Alguns até se identificaram publicamente, como Virgílio Bento, fundador da Sword Health, que é mandatário de Manuel Pizarro (PS) no Porto e veio assumir o apoio a Carlos Moedas em Lisboa.
Sem dúvida. É uma pessoa que eu acompanho há muitos anos, um dos grandes unicórnios (empresas que valem mais de mil milhões) e um homem que me ajudou muito também quando eu era comissário europeu, que hoje é mandatário da candidatura socialista no Porto mas veio a Lisboa abrir pela primeira vez um escritório com mais de 100 pessoas e deu o seu apoio à candidatura, publicamente. As pessoas hoje querem sentir na cidade a resolução de problemas e uma certa tranquilidade, querem sentir um presidente da Câmara que lhes transmita essa tranquilidade mas ao mesmo tempo resolve os problemas. Eu gosto muito de ser esse presidente que resolve as pequenas grandes coisas das pessoas e que transmite essa serenidade.

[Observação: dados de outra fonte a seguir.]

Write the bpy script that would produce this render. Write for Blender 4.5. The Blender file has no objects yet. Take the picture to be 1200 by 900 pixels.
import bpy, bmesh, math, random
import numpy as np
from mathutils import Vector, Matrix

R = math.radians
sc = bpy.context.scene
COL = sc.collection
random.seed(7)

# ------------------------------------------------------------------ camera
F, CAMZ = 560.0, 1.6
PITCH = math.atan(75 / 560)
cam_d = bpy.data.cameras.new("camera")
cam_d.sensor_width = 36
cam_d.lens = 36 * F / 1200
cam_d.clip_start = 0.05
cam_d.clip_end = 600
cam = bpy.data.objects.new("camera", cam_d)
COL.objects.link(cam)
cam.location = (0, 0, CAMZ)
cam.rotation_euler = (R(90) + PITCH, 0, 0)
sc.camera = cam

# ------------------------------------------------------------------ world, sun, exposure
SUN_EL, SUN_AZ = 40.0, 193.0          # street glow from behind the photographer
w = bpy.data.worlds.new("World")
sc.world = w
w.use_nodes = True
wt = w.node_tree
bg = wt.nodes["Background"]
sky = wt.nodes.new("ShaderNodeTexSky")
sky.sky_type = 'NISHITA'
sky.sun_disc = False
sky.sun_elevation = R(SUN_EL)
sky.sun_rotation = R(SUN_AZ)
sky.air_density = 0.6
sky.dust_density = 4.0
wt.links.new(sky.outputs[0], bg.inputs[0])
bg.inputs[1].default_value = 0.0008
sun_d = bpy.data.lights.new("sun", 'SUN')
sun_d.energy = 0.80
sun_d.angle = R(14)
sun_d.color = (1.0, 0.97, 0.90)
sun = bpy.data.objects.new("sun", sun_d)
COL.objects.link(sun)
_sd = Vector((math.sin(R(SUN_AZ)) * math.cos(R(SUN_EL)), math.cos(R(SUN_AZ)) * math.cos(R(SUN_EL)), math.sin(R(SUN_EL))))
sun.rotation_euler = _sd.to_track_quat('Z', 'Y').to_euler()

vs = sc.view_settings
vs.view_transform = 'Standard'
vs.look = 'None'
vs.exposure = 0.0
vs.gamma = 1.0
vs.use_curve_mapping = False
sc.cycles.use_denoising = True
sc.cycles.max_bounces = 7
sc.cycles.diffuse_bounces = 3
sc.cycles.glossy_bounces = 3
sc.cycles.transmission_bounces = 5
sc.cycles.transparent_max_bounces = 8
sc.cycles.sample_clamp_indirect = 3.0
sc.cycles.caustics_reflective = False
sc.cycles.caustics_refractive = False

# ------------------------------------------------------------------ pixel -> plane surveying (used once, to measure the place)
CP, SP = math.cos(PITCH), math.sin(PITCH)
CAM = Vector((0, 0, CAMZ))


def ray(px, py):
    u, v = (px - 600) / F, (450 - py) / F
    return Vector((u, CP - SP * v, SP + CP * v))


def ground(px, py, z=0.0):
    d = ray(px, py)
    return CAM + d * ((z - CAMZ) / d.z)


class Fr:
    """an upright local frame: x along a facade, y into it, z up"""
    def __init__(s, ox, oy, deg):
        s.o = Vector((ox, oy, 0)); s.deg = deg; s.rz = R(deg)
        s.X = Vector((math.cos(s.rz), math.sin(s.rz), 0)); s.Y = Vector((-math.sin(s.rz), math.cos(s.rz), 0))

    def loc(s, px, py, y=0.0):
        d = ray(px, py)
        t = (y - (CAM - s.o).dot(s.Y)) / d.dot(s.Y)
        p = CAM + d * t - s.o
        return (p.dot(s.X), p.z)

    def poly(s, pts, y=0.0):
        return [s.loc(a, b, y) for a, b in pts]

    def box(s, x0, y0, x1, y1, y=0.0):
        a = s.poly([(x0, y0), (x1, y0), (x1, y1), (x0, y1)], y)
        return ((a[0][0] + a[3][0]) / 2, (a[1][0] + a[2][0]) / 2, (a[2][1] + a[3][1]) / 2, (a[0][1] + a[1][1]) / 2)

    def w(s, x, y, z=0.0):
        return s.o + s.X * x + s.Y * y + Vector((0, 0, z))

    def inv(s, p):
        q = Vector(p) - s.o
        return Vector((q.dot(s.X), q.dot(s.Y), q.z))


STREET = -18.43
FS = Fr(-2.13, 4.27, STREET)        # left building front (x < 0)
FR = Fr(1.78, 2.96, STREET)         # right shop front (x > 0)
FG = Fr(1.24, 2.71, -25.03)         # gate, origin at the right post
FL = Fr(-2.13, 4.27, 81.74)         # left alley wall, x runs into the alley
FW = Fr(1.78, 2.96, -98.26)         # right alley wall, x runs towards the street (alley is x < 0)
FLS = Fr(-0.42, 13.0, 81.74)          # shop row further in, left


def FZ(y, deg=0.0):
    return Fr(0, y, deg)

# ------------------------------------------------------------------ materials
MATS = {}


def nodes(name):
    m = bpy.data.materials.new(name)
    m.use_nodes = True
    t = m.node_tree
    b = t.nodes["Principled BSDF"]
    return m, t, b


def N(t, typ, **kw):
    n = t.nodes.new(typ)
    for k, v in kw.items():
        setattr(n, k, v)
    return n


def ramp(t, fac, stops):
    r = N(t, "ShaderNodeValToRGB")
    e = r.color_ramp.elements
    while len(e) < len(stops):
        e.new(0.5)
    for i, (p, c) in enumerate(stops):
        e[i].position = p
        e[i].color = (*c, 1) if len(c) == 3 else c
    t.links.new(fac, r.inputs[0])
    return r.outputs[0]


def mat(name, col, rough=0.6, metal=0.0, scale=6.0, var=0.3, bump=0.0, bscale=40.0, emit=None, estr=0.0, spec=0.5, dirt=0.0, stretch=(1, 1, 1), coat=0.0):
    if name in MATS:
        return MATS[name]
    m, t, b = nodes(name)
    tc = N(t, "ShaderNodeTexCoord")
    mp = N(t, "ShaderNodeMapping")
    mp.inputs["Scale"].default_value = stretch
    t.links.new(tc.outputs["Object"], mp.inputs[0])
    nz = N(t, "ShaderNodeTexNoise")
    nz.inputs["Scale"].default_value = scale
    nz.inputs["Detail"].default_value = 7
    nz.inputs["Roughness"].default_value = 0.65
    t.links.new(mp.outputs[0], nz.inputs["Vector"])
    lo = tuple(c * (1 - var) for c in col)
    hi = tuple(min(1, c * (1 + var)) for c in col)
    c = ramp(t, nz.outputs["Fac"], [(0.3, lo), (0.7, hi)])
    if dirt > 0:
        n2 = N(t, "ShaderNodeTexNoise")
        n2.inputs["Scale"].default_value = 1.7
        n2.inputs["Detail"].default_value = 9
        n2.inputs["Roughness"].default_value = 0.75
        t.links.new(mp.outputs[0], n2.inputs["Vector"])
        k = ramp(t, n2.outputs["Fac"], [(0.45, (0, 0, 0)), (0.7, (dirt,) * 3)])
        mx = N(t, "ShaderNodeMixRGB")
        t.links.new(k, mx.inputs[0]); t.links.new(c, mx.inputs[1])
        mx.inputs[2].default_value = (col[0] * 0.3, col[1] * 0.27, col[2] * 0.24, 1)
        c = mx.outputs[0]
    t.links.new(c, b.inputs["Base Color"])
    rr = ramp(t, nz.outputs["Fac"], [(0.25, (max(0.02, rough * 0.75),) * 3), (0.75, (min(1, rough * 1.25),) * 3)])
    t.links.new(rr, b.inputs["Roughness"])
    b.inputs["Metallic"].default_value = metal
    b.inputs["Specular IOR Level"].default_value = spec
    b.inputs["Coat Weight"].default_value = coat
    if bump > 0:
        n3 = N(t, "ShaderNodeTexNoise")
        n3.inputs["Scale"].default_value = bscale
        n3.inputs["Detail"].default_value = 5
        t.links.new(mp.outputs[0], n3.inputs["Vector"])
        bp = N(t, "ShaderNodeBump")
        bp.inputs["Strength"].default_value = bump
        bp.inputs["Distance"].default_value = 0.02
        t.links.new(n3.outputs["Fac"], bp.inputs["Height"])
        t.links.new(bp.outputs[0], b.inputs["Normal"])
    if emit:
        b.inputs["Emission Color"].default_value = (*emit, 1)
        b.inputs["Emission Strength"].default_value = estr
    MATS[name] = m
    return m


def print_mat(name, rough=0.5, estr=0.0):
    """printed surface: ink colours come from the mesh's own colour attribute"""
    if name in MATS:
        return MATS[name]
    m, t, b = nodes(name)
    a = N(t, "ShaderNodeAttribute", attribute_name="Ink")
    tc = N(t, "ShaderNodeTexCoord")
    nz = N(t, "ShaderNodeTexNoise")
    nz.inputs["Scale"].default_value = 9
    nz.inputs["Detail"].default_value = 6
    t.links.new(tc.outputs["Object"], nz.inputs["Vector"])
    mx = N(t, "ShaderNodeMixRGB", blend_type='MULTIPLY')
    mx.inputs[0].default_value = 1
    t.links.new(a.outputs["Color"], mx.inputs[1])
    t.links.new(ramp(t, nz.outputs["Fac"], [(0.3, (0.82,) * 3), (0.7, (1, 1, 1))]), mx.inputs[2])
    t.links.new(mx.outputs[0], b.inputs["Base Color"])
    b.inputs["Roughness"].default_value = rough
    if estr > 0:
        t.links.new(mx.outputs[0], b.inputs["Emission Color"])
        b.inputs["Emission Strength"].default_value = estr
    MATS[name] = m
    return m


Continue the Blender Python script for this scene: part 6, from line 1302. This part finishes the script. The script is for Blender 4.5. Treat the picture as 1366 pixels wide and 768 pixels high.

No momento que vivemos, com as guerras e estes radicalismos, as cidades são um pouco um porto seguro. Uma cidade de radicalismo gera desequilíbrios — temo-lo visto em cidades europeias como Barcelona, que hoje tem um alcalde muito mais equilibrado mas que passou por esse radicalismo da esquerda com Ada Colau que levou a mais crime, a mais violência, a mais crise na habitação. Essa experiência foi tão negativa naqueles anos de Ada Colau, em que se atacava a polícia, se ocupava casas... Eu penso que as pessoas olham para estas experiências e não as querem na sua cidade, sobretudo em Lisboa tenho a certeza que não querem.